## [Exercise brief]
Copy exactly the block of lines between the one containing "What Blender Python" and the one containing "scn = bpy.context.scene", inclusive.

## [Recorded information]

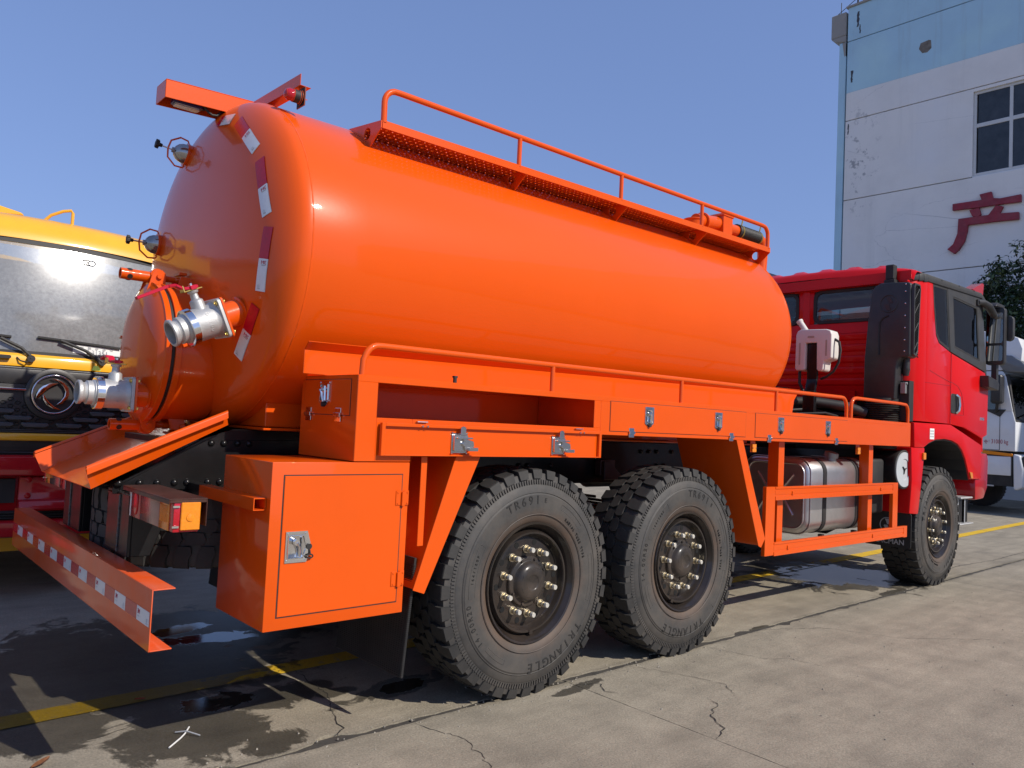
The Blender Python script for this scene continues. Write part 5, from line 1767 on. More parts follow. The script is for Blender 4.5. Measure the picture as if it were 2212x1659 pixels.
==
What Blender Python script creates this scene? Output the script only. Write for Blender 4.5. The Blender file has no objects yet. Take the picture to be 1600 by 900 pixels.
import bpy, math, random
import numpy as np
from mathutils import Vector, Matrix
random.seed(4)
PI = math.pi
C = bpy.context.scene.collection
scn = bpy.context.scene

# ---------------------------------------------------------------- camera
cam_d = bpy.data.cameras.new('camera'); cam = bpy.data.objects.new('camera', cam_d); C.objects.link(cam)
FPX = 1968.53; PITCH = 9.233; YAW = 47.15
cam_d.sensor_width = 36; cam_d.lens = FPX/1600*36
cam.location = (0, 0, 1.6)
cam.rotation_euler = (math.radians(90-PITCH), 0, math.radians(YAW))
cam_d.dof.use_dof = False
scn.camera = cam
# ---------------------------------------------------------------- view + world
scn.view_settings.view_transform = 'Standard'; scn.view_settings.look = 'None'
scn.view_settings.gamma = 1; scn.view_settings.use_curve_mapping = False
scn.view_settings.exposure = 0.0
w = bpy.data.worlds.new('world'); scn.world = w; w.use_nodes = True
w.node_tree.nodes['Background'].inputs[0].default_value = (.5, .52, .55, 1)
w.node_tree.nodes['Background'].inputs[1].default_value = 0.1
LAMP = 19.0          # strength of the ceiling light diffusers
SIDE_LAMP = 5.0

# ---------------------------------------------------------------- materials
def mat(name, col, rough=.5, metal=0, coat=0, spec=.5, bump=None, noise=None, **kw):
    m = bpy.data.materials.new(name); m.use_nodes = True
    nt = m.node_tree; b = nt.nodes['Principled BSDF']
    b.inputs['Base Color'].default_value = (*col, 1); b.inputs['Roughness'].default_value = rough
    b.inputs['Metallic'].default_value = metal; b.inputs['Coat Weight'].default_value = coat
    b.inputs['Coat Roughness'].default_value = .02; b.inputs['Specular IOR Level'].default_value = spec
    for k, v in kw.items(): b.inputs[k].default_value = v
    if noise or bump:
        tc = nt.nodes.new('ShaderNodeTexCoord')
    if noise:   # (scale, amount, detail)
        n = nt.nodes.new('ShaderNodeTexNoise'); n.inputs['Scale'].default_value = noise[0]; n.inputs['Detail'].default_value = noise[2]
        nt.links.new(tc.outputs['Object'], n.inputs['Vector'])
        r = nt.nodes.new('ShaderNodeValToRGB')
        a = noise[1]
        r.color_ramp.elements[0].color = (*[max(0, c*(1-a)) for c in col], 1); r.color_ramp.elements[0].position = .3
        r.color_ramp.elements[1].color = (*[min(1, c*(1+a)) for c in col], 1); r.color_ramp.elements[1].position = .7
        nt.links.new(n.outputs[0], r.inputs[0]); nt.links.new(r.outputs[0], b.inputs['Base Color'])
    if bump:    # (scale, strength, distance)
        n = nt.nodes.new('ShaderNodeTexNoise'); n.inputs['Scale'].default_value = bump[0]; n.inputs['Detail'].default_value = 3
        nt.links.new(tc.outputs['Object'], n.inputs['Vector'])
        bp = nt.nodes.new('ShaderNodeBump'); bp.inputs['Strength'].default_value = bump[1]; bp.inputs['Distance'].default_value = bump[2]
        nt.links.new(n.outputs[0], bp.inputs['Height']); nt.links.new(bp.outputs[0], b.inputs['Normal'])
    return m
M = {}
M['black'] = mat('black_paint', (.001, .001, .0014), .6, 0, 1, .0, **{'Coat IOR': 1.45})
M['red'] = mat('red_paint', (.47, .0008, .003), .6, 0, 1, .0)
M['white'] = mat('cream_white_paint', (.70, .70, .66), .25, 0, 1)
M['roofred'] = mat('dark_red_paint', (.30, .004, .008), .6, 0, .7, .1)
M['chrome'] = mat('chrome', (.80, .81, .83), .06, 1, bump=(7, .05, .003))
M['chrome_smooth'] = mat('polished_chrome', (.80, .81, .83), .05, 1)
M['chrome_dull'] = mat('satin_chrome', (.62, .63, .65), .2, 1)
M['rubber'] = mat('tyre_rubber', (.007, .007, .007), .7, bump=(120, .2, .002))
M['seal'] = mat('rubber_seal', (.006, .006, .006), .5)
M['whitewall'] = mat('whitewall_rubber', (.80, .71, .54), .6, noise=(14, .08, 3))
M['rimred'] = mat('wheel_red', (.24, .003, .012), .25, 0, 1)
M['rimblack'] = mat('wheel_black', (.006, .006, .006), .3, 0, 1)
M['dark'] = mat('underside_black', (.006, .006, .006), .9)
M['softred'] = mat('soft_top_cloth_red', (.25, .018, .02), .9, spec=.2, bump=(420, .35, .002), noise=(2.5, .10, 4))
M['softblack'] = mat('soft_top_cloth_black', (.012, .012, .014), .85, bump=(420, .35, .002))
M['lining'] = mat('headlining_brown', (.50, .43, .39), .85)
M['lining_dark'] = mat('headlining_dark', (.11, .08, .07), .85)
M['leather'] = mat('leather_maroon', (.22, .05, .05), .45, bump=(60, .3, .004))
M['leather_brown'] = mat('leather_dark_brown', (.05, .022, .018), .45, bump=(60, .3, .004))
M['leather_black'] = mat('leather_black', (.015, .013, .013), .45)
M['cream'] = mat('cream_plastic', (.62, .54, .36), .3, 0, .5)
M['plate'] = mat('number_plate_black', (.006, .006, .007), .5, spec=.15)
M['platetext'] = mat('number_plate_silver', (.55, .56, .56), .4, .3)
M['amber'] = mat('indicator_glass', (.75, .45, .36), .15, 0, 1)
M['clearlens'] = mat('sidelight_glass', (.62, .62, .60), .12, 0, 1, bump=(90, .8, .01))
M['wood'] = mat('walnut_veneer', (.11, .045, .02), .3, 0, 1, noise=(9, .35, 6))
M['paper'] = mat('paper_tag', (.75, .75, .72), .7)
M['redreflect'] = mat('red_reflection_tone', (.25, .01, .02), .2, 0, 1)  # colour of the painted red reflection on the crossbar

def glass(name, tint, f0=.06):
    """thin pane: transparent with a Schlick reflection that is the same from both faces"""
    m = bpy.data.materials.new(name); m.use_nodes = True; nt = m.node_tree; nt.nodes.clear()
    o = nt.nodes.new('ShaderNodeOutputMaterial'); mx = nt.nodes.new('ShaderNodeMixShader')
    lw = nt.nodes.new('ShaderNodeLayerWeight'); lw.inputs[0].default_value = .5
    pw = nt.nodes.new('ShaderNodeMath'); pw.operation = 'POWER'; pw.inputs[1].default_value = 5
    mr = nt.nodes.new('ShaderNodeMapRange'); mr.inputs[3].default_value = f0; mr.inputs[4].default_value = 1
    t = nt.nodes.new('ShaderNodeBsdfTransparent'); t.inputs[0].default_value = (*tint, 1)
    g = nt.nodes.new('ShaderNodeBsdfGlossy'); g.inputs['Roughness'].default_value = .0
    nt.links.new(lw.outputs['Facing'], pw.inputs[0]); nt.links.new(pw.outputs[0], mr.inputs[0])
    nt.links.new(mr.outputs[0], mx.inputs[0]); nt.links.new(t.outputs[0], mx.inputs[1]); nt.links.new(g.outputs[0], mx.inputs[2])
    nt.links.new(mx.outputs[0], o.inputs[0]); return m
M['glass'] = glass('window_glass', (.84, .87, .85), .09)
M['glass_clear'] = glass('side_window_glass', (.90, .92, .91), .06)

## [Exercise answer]
What Blender Python script creates this scene? Output the script only. Write for Blender 4.5. The Blender file has no objects yet. Take the picture to be 1600 by 900 pixels.
import bpy, math, random
import numpy as np
from mathutils import Vector, Matrix
random.seed(4)
PI = math.pi
C = bpy.context.scene.collection
scn = bpy.context.scene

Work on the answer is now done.